- **Required work**
Repeat each entry word for word. Leave any images out of the copy.

- **Input rows**
╭──

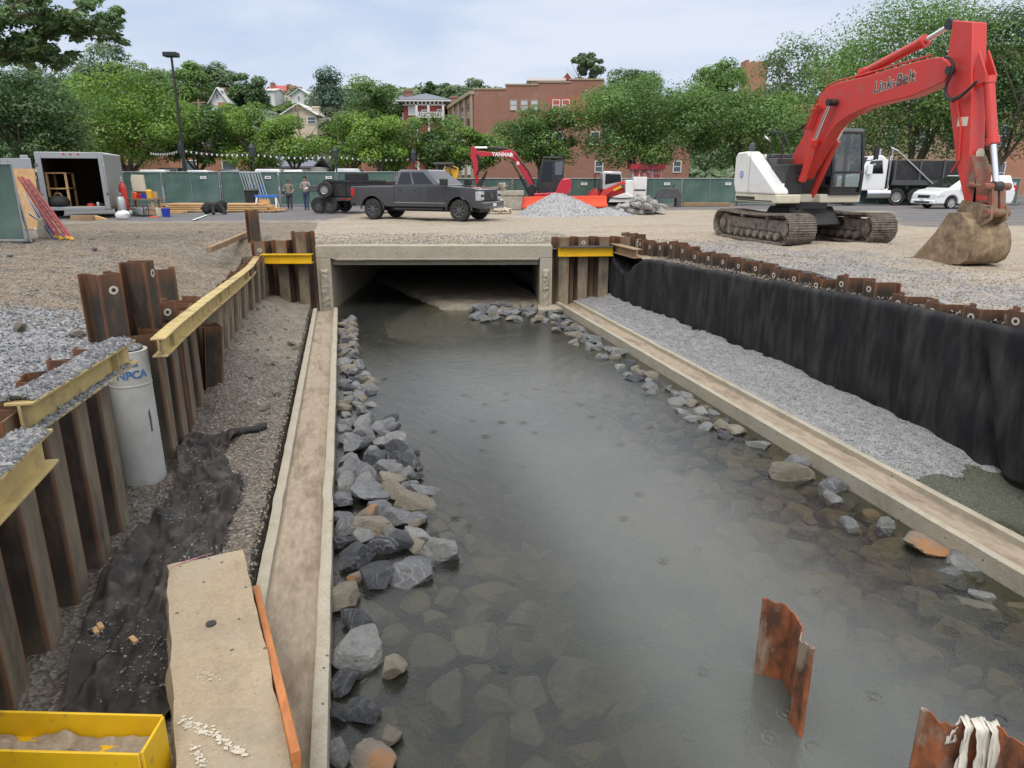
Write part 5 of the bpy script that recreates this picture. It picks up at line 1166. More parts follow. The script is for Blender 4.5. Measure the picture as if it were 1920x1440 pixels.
mb.bar((12.9, mid.y, mid.z), (12.9, low.y, low.z), .1, .14, (1, 0, 0)); mb.bar((13.1, mid.y, mid.z), (13.1, low.y, low.z), .1, .14, (1, 0, 0)); mb.tube([(12.7, low.y, low.z), (13.26, low.y, low.z)], .09, 14)
mb.build('bucket_link', M['redmud'], ex, world=True, bevel=.008)
MB().prism([(tipy-.1, tipz-.44), (tipy+.12, tipz-.44), (tipy+.1, tipz-.62), (tipy-.12, tipz-.62)], 12.72, 13.22, 'yz').build('bucket_ear', M['mud'], ex, world=True)
# hoses, lettering
mb = MB()
for k in range(4):
    x = 12.9 + .08*k; mb.tube([PXx(a, b, x) for a, b in ((1478, 318 - 2*k), (1466, 290), (1468, 272), (1480, 255), (1497, 243), (1512, 232 + 2*k))], .022, 6)
mb.build('hydraulic_hose', M['rubber'], ex, world=True)
mb = MB()
for k in range(2):
    x = 12.68 - .05*k; pts = [PXx(a, b, x) for a, b in ((1772, 107), (1782, 110), (1788, 120), (1786, 135), (1776, 155), (1772, 168 + 3*k), (1776, 180 + 3*k), (1786, 187 + 3*k), (1800, 180 + 2*k), (1818, 166), (1832, 152))]
    mb.tube(pts, .03, 7)
mb.build('hydraulic_hose', M['rubber'], ex, world=True)
mb = MB()
for dx in (0, .07): mb.tube([PXx(a, b, 12.78 + dx) + Vector((0, 0, .035)) for a, b in ((1505, 252), (1535, 184), (1552, 163), (1572, 154), (1620, 142), (1700, 119), (1745, 107))], .02, 6)
for k in range(4): mb.tube([PXx(a + 3*k, b + 2*k, 12.7) for a, b in ((1512, 240), (1520, 218), (1524, 205), (1535, 196))], .018, 6)
mb.tube([(12.77, yA+.3, ap[2][1]-.35), (12.77, yA+.05, ap[2][1]-.9), (12.77, yA-.05, ap[2][1]-1.6), (12.77, yA+.1, ap[2][1]-1.85)], .02, 6)
mb.build('hydraulic_pipe', M['red'], ex, world=True)
pa, pb = PXx(1637, 168, bx0), PXx(1716, 143, bx0)
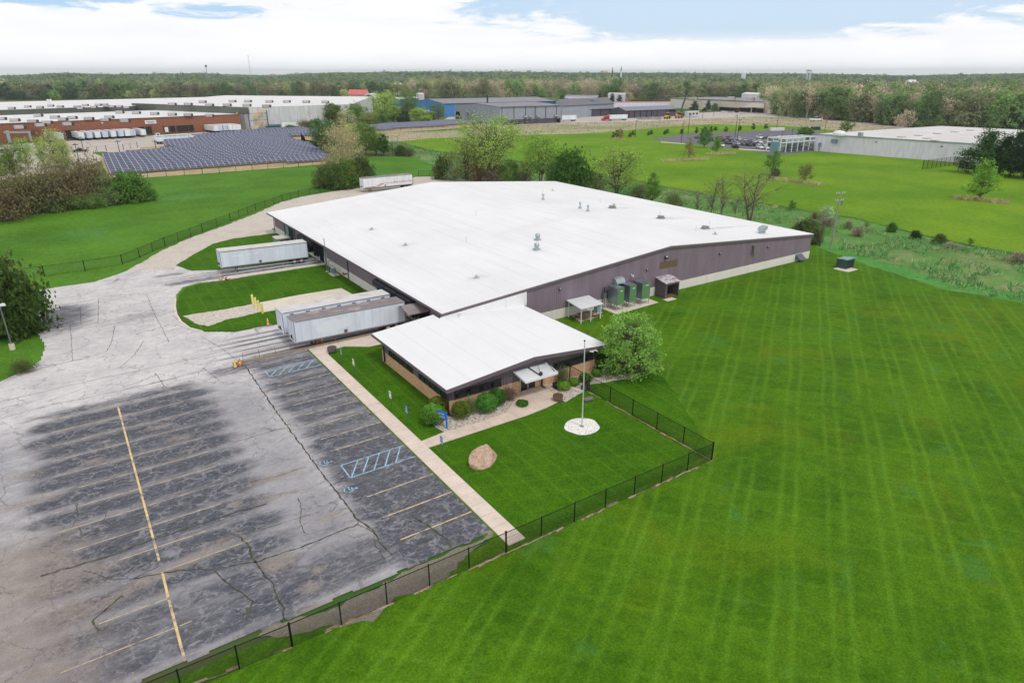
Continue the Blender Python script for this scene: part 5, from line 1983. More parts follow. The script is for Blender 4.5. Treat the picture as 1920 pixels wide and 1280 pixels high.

╰──

- **Finished answer**
Write part 5 of the bpy script that recreates this picture. It picks up at line 1166. More parts follow. The script is for Blender 4.5. Measure the picture as if it were 1920x1440 pixels.
mb.bar((12.9, mid.y, mid.z), (12.9, low.y, low.z), .1, .14, (1, 0, 0)); mb.bar((13.1, mid.y, mid.z), (13.1, low.y, low.z), .1, .14, (1, 0, 0)); mb.tube([(12.7, low.y, low.z), (13.26, low.y, low.z)], .09, 14)
mb.build('bucket_link', M['redmud'], ex, world=True, bevel=.008)
MB().prism([(tipy-.1, tipz-.44), (tipy+.12, tipz-.44), (tipy+.1, tipz-.62), (tipy-.12, tipz-.62)], 12.72, 13.22, 'yz').build('bucket_ear', M['mud'], ex, world=True)
# hoses, lettering
mb = MB()
for k in range(4):
    x = 12.9 + .08*k; mb.tube([PXx(a, b, x) for a, b in ((1478, 318 - 2*k), (1466, 290), (1468, 272), (1480, 255), (1497, 243), (1512, 232 + 2*k))], .022, 6)
mb.build('hydraulic_hose', M['rubber'], ex, world=True)
mb = MB()
for k in range(2):
    x = 12.68 - .05*k; pts = [PXx(a, b, x) for a, b in ((1772, 107), (1782, 110), (1788, 120), (1786, 135), (1776, 155), (1772, 168 + 3*k), (1776, 180 + 3*k), (1786, 187 + 3*k), (1800, 180 + 2*k), (1818, 166), (1832, 152))]
    mb.tube(pts, .03, 7)
mb.build('hydraulic_hose', M['rubber'], ex, world=True)
mb = MB()
for dx in (0, .07): mb.tube([PXx(a, b, 12.78 + dx) + Vector((0, 0, .035)) for a, b in ((1505, 252), (1535, 184), (1552, 163), (1572, 154), (1620, 142), (1700, 119), (1745, 107))], .02, 6)
for k in range(4): mb.tube([PXx(a + 3*k, b + 2*k, 12.7) for a, b in ((1512, 240), (1520, 218), (1524, 205), (1535, 196))], .018, 6)
mb.tube([(12.77, yA+.3, ap[2][1]-.35), (12.77, yA+.05, ap[2][1]-.9), (12.77, yA-.05, ap[2][1]-1.6), (12.77, yA+.1, ap[2][1]-1.85)], .02, 6)
mb.build('hydraulic_pipe', M['red'], ex, world=True)
pa, pb = PXx(1637, 168, bx0), PXx(1716, 143, bx0)
Continue the Blender Python script for this scene: part 5, from line 1983. More parts follow. The script is for Blender 4.5. Treat the picture as 1920 pixels wide and 1280 pixels high.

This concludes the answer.